Tanger, qui regroupe tous ceux qui s'intéressent aux courts métrages – professionnels et spectateurs –, offre parallèlement aux projections, l'opportunité de s'informer et d'engager des réflexions autour des perspectives de ce genre. Désormais rendez-vous incontournable des futurs professionnels du 7e art, la rencontre a été une réussite grâce à la mise en synergie de professionnels confirmés. L'implication totale des autorités locales, du mouvement associatif et des habitants de la ville a aussi été un gage de réussite. La manifestation s'est déroulée dans une simplicité totale à l'image du créateur de l'événement, Nour Eddine Saïl, directeur du CCM. De l'avis des participants, cette édition a comblé leurs espérances. Avec ce grand événement culturel, Tanger s'est positionnée comme capitale du film court.
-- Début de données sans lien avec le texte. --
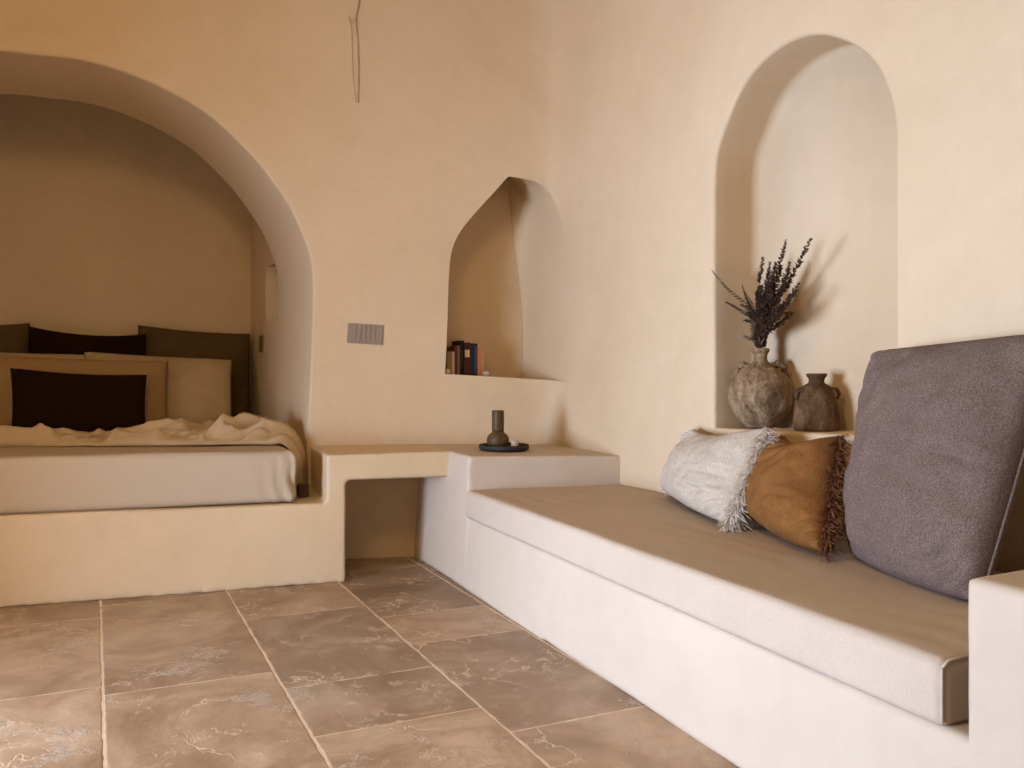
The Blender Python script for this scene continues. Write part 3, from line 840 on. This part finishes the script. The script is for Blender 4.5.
# thin cord hanging from the ceiling
pts = [(361, -40), (359, 0), (357, 12), (356, 20), (356.5, 30), (358, 48), (358.5, 70), (358.3, 90), (358.2, 103)]
P3 = [wall_frame(u, v)[0] + wall_frame(u, v)[1] * 0.006 for u, v in pts]
bm = bmesh.new(); tube(bm, catmull(P3, 5), 0.0040, 6, 0.0030)
pts = [(349, 16), (351, 24), (352, 40), (352.5, 60), (353.5, 82), (355.3, 94), (356, 103)]
P4 = [wall_frame(u, v)[0] + wall_frame(u, v)[1] * 0.004 for u, v in pts]
tube(bm, catmull(P4, 5), 0.0014, 5, 0.0012)
pts = [(349, 16), (350.5, 23), (356, 19)]
tube(bm, catmull([wall_frame(u, v)[0] + wall_frame(u, v)[1] * 0.005 for u, v in pts], 4), 0.0014, 5)
tag(link('hanging_cord', bm, M_CORD, origin=tuple(P3[0])), 'thin tan cord hanging down the wall at the top between arch and niche', 'cord')

# ================================================================== CORNER NICHE: BOOKS AND PEBBLES
Rz = 1.035
ylev = 4.60
def ledge_z(x):
    a, b = wallp(bl_.x, bl_.y), wallp(br_.x, br_.y)
    return a.z + (b.z - a.z) * (x - a.x) / (b.x - a.x)
def book(u0, u1, vt, y, depth, cover, pages, label, lean_=0.0, label_patch=None, stripe=None):
    a, b = ony(u0, 374, y), ony(u1, 374, y); x0, x1 = a.x, b.x
    z0 = min(ledge_z(x0), ledge_z(x1)) if False else ledge_z((x0 + x1) / 2) + 0.001; z1 = ony((u0 + u1) / 2, vt, y).z
    t = empty('book', ((x0 + x1) / 2, y, z0), label, 'book', 'books on the niche ledge')
    mc = plain('cover', cover, 0.55, 0.3, 0.08, 60, 0.0003)
    w = x1 - x0; tk = min(0.003, w * 0.15)
    bm = bmesh.new()
    box(bm, x0, x0 + tk, y, y + depth, z0, z1); box(bm, x1 - tk, x1, y, y + depth, z0, z1); box(bm, x0, x1, y - 0.002, y + tk, z0, z1)
    part('cover', bm, mc, t, sm=False, weld=False)
    bm = bmesh.new(); box(bm, x0 + tk, x1 - tk, y + tk, y + depth - 0.006, z0 + 0.003, z1 - 0.004)
    part('pages', bm, M_PAGES, t, sm=False)
    if label_patch:
        col, f0, f1, wd = label_patch
        bm = bmesh.new(); box(bm, x0 + w * (0.5 - wd / 2), x0 + w * (0.5 + wd / 2), y - 0.003, y - 0.001, z0 + (z1 - z0) * f0, z0 + (z1 - z0) * f1)
        part('spine_label', bm, plain('spine_label', col, 0.6, 0.2, 0.05), t, sm=False)
    return t
M_PAGES = plain('paper', (0.55, 0.45, 0.33), 0.9, 0.1, 0.08, 200)
book(446.8, 452.2, 351.5, 4.60, 0.11, (0.28, 0.19, 0.09), None, 'small tan book at the left end of the niche row')
book(452.2, 454.4, 351.5, 4.60, 0.11, (0.58, 0.40, 0.32), None, 'thin pale pink book between the tan and dark red ones')
book(454.4, 457.2, 346.5, 4.63, 0.13, (0.13, 0.022, 0.015), None, 'dark red book with plain spine in the left part of the row')
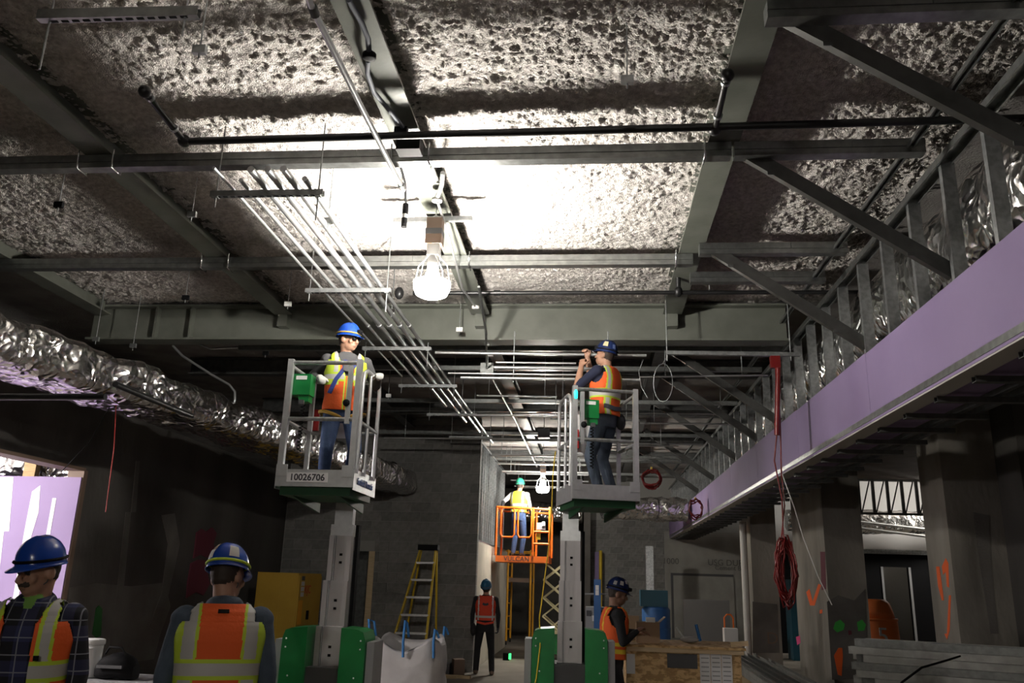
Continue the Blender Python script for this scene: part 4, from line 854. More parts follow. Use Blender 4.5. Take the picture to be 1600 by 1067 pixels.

Avec son soleil garanti et mieux encore, l'accueil chaleureux de ses habitants, la délicieuse cité, à l'extrême limite du continent, atteint une renommée internationale.
En dehors des salles obscures, Tanja El Alia, sait faire partager son plaisir au plus grand nombre. Les Tanjaouis, qui participent massivement à l'événement, ne sont pas prêts d'oublier ces merveilleuses journées. Une participation exceptionnelle, une sélection de haut niveau, un panorama, des salles de projections et de conférences pleine à craquer, des rétrospectives d'auteurs à côté des films récents, des tables rondes thématiques, des débats pertinents au terme des projections, traduisent le renouveau thématique et stylistique. Véritable bouffée d'air frais, ce 7e rendez-vous, auquel ont pris part de nombreux cinéastes et critiques maghrébins et moyen-orientaux, a gagné en maturité. Il ne pourra, dans l'avenir, que se déployer encore plus et s'inscrire dans la durée.